Description
Should be describing certain architectural decisions and giving a graphical overview.
One of the lessons I’ve learned is that the biggest difference between an occasional contributor and a core developer lies in the knowledge about the physical architecture of the project. Roughly, it takes 2x more time to write a patch if you are unfamiliar with the project, but it takes 10x more time to figure out where you should change the code. This difference might be hard to perceive if you’ve been working with the project for a while.

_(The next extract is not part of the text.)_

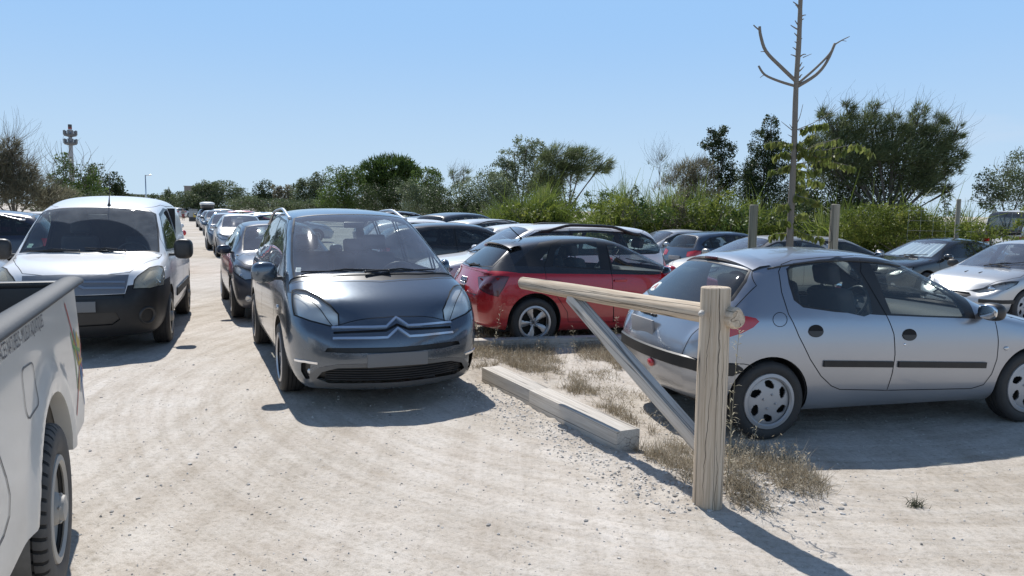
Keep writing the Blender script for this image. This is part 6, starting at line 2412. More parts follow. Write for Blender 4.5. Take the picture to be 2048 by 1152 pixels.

I find the ARCHITECTURE file to be a low-effort high-leverage way to bridge this gap. As the name suggests, this file should describe the high-level architecture of the project. Keep it short: every recurring contributor will have to read it. Additionally, the shorter it is, the less likely it will be invalidated by some future change. This is the main rule of thumb for ARCHITECTURE — only specify things that are unlikely to frequently change. Don’t try to keep it synchronized with code. Instead, revisit it a couple of times a year.
- bird’s eye overview of the problem being solved
- specify a more-or-less detailed codemap
- answers:
where’s the thing that does X?
- answers:
what does the thing that I am looking at do?
- A codemap is a map of a country, not an atlas of maps of its states.
- Use this as a chance to reflect on the project structure.
- Are the things you want to put near each other in the codemap adjacent when you run tree .?
- answers:
- describe coarse-grained modules and how they relate to each other
- avoid going into details of how each module works, pull this into separate documents or (better) inline documentation.
- Do name important files, modules, and types.
- Do not directly link them (links go stale).
- Instead, encourage the reader to use symbol search to find the mentioned entities by name. This doesn’t require maintenance and will help to discover related, similarly named things.
- Explicitly call-out architectural invariants. Often, important invariants are expressed as an absence of something, and it’s pretty hard to divine that from reading the code.
- Point out boundaries between layers and systems as well. A boundary implicitly contains information about the implementation of the system behind it. It even constrains all possible implementations.
- After finishing the codemap, add a separate section on cross-cutting concerns.